I also got to spend time with some amazing women, many of them with considerable behind-the-scenes political experience, who believe in the power of democracy. If this article hasn’t totally put you off the idea of running and like me you have secret dreams of one day running for city councilor or something, try volunteering on a veteran politician’s campaign team, put together a like-minded group of friends to start organizing with you, or get involved in an organization like Emily’s List, a group that helps get pro-choice Democratic women elected to office.

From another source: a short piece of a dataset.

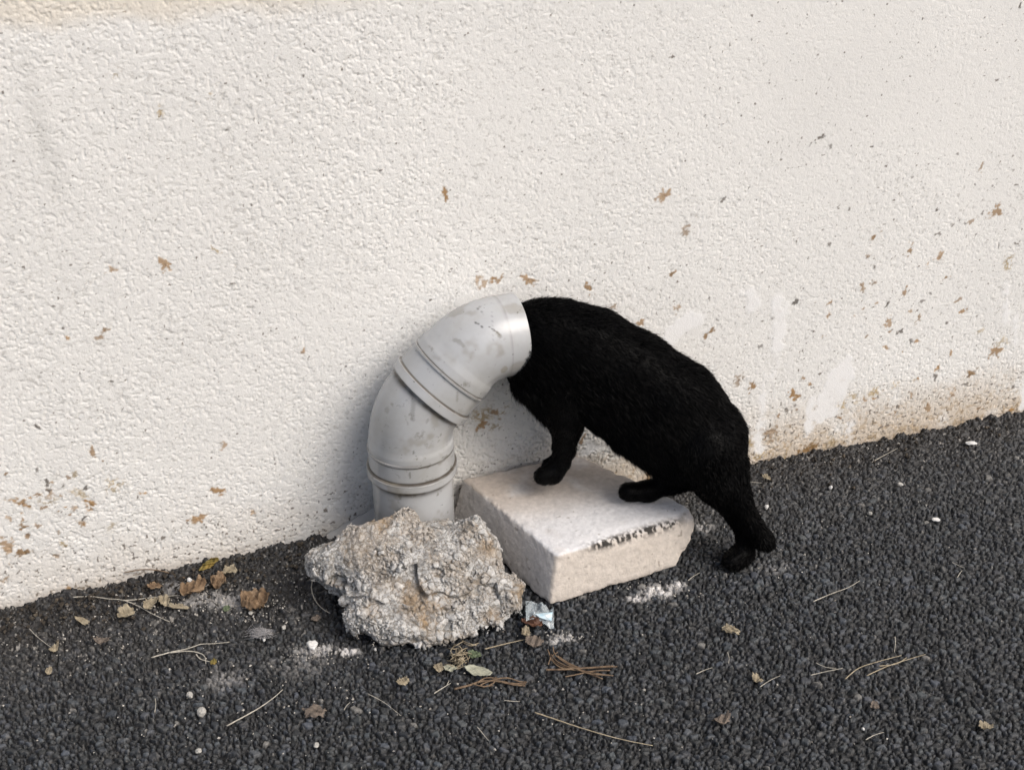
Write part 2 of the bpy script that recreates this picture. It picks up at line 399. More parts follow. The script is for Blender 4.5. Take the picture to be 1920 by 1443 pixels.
    nt.links.new(at.outputs["Alpha"], mx.inputs[0]); nt.links.new(cc, mx.inputs[6]); nt.links.new(at.outputs["Color"], mx.inputs[7]); nt.links.new(mx.outputs[2], b.inputs["Base Color"])
    iv = nt.nodes.new("ShaderNodeMath"); iv.operation = 'SUBTRACT'; iv.inputs[0].default_value = 1; nt.links.new(at.outputs["Alpha"], iv.inputs[1])
    b1 = b.inputs["Normal"].links[0].from_node; b2 = nt.nodes.new("ShaderNodeBump"); b2.inputs["Distance"].default_value = .004
    nt.links.new(iv.outputs[0], b2.inputs["Strength"]); nt.links.new(gap.outputs[0], b2.inputs["Height"]); nt.links.new(b1.outputs[0], b2.inputs["Normal"]); nt.links.new(b2.outputs[0], b.inputs["Normal"])
    link("ground", me, m, kind="structure")
build_ground()

# ------------------------------------------------------------------ concrete block
H_BLK = .07
def build_block():
    def P(px, py, z): return on_z(px, py, z)
    BLt, FLt, FRt, BRt = P(868, 897, H_BLK), P(1043, 1040, H_BLK), P(1321, 960, H_BLK), P(1083, 851, H_BLK)
    FLb, FRb = P(1031, 1136, .0), P(1297, 1076, .0)
    BLb, BRb = BLt*[1, 1, 0]+[.004, 0, .0], BRt*[1, 1, 0]+[-.012, 0, 0]
    BRb = np.array([FRb[0]-(FRt[0]-BRt[0]), BRt[1], 0])
    cen = np.mean([BLt, FLt, FRt, BRt, FLb, FRb], 0)
    def plane(a, b, c):
        n = np.cross(b-a, c-a); n /= np.linalg.norm(n)
        if n@(cen-a) > 0: n = -n
        return n, a
    pl = [plane(BLt, FLt, FRt), plane(FLb, FRb, BLb), plane(FLt, FRt, FLb), plane(FLt, BLt, FLb), plane(FRt, BRt, FRb), plane(BLt, BRt, BRb)]
    h = .0015; G = grid3((.03, -.28, -.015), (.39, .03, .09), h); S = G.shape[:3]; p = G.reshape(-1, 3)
    d = np.stack([(p-a)@n for n, a in pl], 1)
    k = .0016; mx = d.max(1); sm = mx+k*np.log(np.exp((d-mx[:, None])/k).sum(1)) - k*.3
    band = np.abs(sm) < .02
    q = p[band]
    nz = (fbm3(q, .06, 201, 3)-.5)*.002+(fbm3(q, .006, 205, 2)-.5)*.0012
    # chipped arrises: two faces near at once
    ds = np.sort(d[band], 1)[:, ::-1]; edge = np.exp(-np.abs(ds[:, 1])/.006)*np.exp(-np.abs(ds[:, 0])/.012)
    chip = edge*np.maximum(0, fbm3(q, .012, 209, 3)-.45)*.009
    front = np.exp(-((d[band][:, 2])/.012)**2)*np.exp(-((d[band][:, 0])/.010)**2)*sstep(.17, .24, q[:, 0])
    chip += front*(.0025+.006*fbm3(q, .006, 214, 2))
    cr = np.exp(-(np.linalg.norm((q-FRt)/np.array([.022, .022, .02]), axis=1))**2)*.004
    sm[band] = sm[band]+nz+chip+cr
    V, F = surface_nets(sm.reshape(S), G[0, 0, 0], h)
    dv = np.stack([(V-a)@n for n, a in pl], 1)
    C = np.ones((len(V), 3))*np.array([.64, .61, .585])
    def mixc(C, m, col):
        m = np.clip(m, 0, 1)[:, None]; return C*(1-m)+np.array(col)*m
    C *= (.88+.24*fbm3(V, .03, 220, 4))[:, None]
    top = sstep(-.004, -.001, dv[:, 0])*1.0
    frontm = sstep(-.006, -.002, dv[:, 2])*(1-top)
    C = mixc(C, frontm*.5, (.55, .47, .38))
    fr = sstep(-.10, -.17, V[:, 1]-.12*(V[:, 0]-.2))
    C = mixc(C, top*fr*.9*sstep(.25, .6, fbm3(V, .03, 230, 3)+.2), (.73, .73, .74))     # white plaster dust on the front half
    bk = sstep(-.16, -.06, V[:, 1])*sstep(.3, .6, fbm3(V, .035, 235, 4)+.1)
    C = mixc(C, top*bk*.5, (.40, .31, .23))
    st = np.exp(-((dv[:, 2]+.000)/.008)**2)*np.exp(-((dv[:, 0]+.004)/.0070)**2)*sstep(.165, .22, V[:, 0])*sstep(.36, .30, V[:, 0])
    C = mixc(C, 1.7*st*sstep(.36, .58, fbm3(V*[1, 1, .5], .0036, 240, 2)+.10*(fbm3(V, .03, 242, 2)-.5)), (.05, .046, .042))
    pit = sstep(.84, .88, vnoise3(V, .0052, 244))*sstep(.45, .6, fbm3(V, .05, 245, 2)); C = mixc(C, pit*.55, (.20, .17, .14))
    C = mixc(C, sstep(.012, .0, V[:, 2])*.45*fbm3(V, .02, 246, 2), (.16, .14, .12))
    me = mesh_np("concrete_block", V, F); set_attr(me, "Tint", C)
    link("concrete_block", me, attr_mat("block_concrete", .9, (320, .6, .0016), .15, (140, .80)),
         label="pale concrete block under the cat's paws, its front edge stained black", cat="concrete block")
build_block()

# ------------------------------------------------------------------ lumpy rock of old concrete
ROCK = [(572,1052),(590,1022),(628,1000),(652,978),(700,966),(760,958),(830,964),(890,972),(922,998),(942,1030),(944,1072),(983,1098),(987,1150),(962,1188),(930,1205),(870,1212),(830,1222),(750,1220),(700,1207),(655,1195),(634,1165),(646,1132),(650,1106),(622,1082),(590,1070)]
def build_rock():
    n = np.array([0, -.69, .724]); n /= np.linalg.norm(n); O = np.array([-.05, -.20, .060])
    u = np.array([1., 0, 0]); v = np.cross(n, u)
    def onp(px, py):
        d = ray(px, py); t = ((O-CC)@n)/(d@n); p = CC+d*t-O; return p@u, p@v
    poly = np.array([onp(x, y) for x, y in ROCK])
    h = .00125; G = grid3((-.205, -.31, -.02), (.135, -.07, .16), h); S = G.shape[:3]; p = G.reshape(-1, 3)
    q = p-O; a = q@u; b = q@v; w = q@n
    # signed distance to the outline, evaluated on a 2-D lattice then looked up
    ga = np.arange(-.2, .22, .0012); gb = np.arange(-.15, .15, .0012); A, B = np.meshgrid(ga, gb, indexing='ij')
    dist = np.full(A.shape, 9.); ins = np.zeros(A.shape, bool)
    for (x0, y0), (x1, y1) in zip(poly, np.roll(poly, -1, 0)):
        dx, dy = x1-x0, y1-y0; t = np.clip(((A-x0)*dx+(B-y0)*dy)/(dx*dx+dy*dy), 0, 1)
        dist = np.minimum(dist, np.hypot(A-x0-t*dx, B-y0-t*dy))
        c = ((y0 > B) != (y1 > B)) & (A < (x1-x0)*(B-y0)/(y1-y0+1e-12)+x0); ins ^= c
    sd2 = np.where(ins, -dist, dist)
    ia = np.clip(((a-ga[0])/.0012).round().astype(int), 0, len(ga)-1); ib = np.clip(((b-gb[0])/.0012).round().astype(int), 0, len(gb)-1)
    s2 = sd2[ia, ib]+.0035+.006*sstep(.03, .09, b)
    # thickness: domed front, thick body, thinner at the left lobe
    bulge = .014*np.clip(-s2/.06, 0, 1)
    th = .022+.043*sstep(-.15, -.05, a)
    sw = np.abs(w+.030)-(th*.5+bulge+.012)
    r = .022
    qa = np.maximum(s2+r, 0); qb = np.maximum(sw+r, 0)
    sd = np.hypot(qa, qb)+np.minimum(np.maximum(s2+r, sw+r), 0)-r
    sd = np.maximum(sd, .002-p[:, 2])
    band = np.abs(sd) < .022
    P = p[band]; N = len(P)
    big = (fbm3(P, .055, 301, 3)-.5)*.030+(np.abs(fbm3(P, .020, 304, 3)-.5)-.12)*.016
    sr = np.random.default_rng(77); seeds = np.stack([sr.uniform(-.19, .11, 16), sr.uniform(-.27, -.10, 16), sr.uniform(.0, .13, 16)], 1)
    Pw = P+(np.stack([fbm3(P, .02, 371, 2), fbm3(P, .02, 372, 2), fbm3(P, .02, 373, 2)], 1)-.5)*.02
    ns = np.argmin(((Pw[:, None, :]-seeds[None])**2).sum(2), 1); tl = sr.normal(0, .16, (16, 3)); off = sr.normal(0, .0025, 16)
    big += np.clip(((P-seeds[ns])*tl[ns]).sum(1)+off[ns], -.0045, .0055)
    # aggregate: cellular pebbles of two sizes
    def worley(P, cs, seed):
        W = P+(np.stack([fbm3(P, cs*1.2, seed+5, 1), fbm3(P, cs*1.2, seed+6, 1), fbm3(P, cs*1.2, seed+7, 1)], 1)-.5)*cs*.6
        rg = np.random.default_rng(seed); J = rg.random((64, 64, 64, 3)).astype(np.float32); Rw = rg.random((64, 64, 64)).astype(np.float32)
        c = np.floor(W/cs).astype(np.int64); d1 = np.full(N, 9.); d2 = d1.copy(); hid = np.zeros(N)
        for i in (-1, 0, 1):
            for j in (-1, 0, 1):
                for k in (-1, 0, 1):
                    e = c+[i, j, k]; em = e % 64; jj = J[em[:, 0], em[:, 1], em[:, 2]]; rr = Rw[em[:, 0], em[:, 1], em[:, 2]]
                    d = np.linalg.norm(W-(e+jj)*cs, axis=1)/cs-.35*rr
                    m = d < d1; d2 = np.where(m, d1, np.minimum(d2, d)); hid = np.where(m, rr, hid); d1 = np.where(m, d, d1)
        return d1, d2-d1, hid
    e1, g1, h1 = worley(P, .0088, 311); e2, g2, h2 = worley(P, .0046, 321)
    sel = sstep(.50, .60, fbm3(P, .022, 331, 2))
    peb = (-.0052*sstep(0.02, .26, g1)-.0026*(h1-.5))*sel+(-.0030*sstep(0, .28, g2)-.0020*h2)*(1-.45*sel)
    mort = sstep(.44, .60, fbm3(P, .035, 341, 3))                # patches where mortar still fills the gaps
    sd[band] = sd[band]+big+peb*(1-.7*mort)+.0030-.006*np.abs(fbm3(P, .03, 348, 2)-.5)+(fbm3(P, .0060, 345, 3)-.5)*.0042
    sd = np.maximum(sd, .0015-p[:, 2])
    V, F = surface_nets(sd.reshape(S), G[0, 0, 0], h)
    # colour, looked up at the vertices
    P = V; N = len(V); e1, g1, h1 = worley(P, .0088, 311); e2, g2, h2 = worley(P, .0046, 321)
    C = np.array([.55, .55, .545])*(.52+.62*np.where(sstep(.50, .60, fbm3(P, .022, 331, 2)) > .5, h1, h2)[:, None])
    C = C*np.array([1, .99, .97])
    gap = (1-sstep(.02, .14, np.where(sstep(.50, .60, fbm3(P, .022, 331, 2)) > .5, g1, g2)))[:, None]*.8; C = C*(1-gap)+np.array([.17, .145, .115])*gap
    
    br = (sstep(.50, .66, fbm3(P, .030, 351, 4)+.10*(h2-.4)))[:, None]*.36
    C = C*(1-br)+np.array([.27, .20, .125])*br*(.75+.5*h2[:, None])
    def patch(px, py, r, amt, C):
        d = ray(px, py); t = ((O+n*.01-CC)@n)/(d@n); c = CC+d*t
        m = np.clip((1-sstep(.4, 1.1, np.linalg.norm(V-c, axis=1)/r+.9*(fbm3(V, .012, 360, 3)-.5)))*amt*.85*(.55+.6*h2), 0, 1)[:, None]
        return C*(1-m)+np.array([.26, .175, .09])*m*(.7+.6*h2[:, None])
    for t in [(715,975,.022,.8),(790,1130,.036,.75),(905,1020,.022,.6),(975,1110,.018,.75),(690,1040,.018,.5),(920,1150,.02,.5),(800,1180,.02,.6),(700,1140,.02,.45),(955,1195,.016,.6)]: C = patch(*t, C)
    me = mesh_np("concrete_rock", V, F); set_attr(me, "Tint", C)
    link("concrete_rock", me, attr_mat("old_concrete", .95, (450, .8, .0022), .12, (220, .62)),
         label="lumpy grey and brown chunk of crumbling concrete leaning against the pipe foot", cat="rock")
build_rock()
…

But maybe even more importantly, if you’re a regular citizen with no political aspirations, at the very least, stop dragging down those who do step up and do their duty. Disagree with policy -- that’s the citizen’s job in a democracy -- but stop it with the ugly memes, the personal attacks, the online trolling, and the snide judgment. If we want to fix the deadlock, grandstanding, and pandering that we see from so many politicians who probably aren’t in it for the right reasons, we need to give well-meaning, passionate candidates hope that running for and holding office won’t be a total nightmare.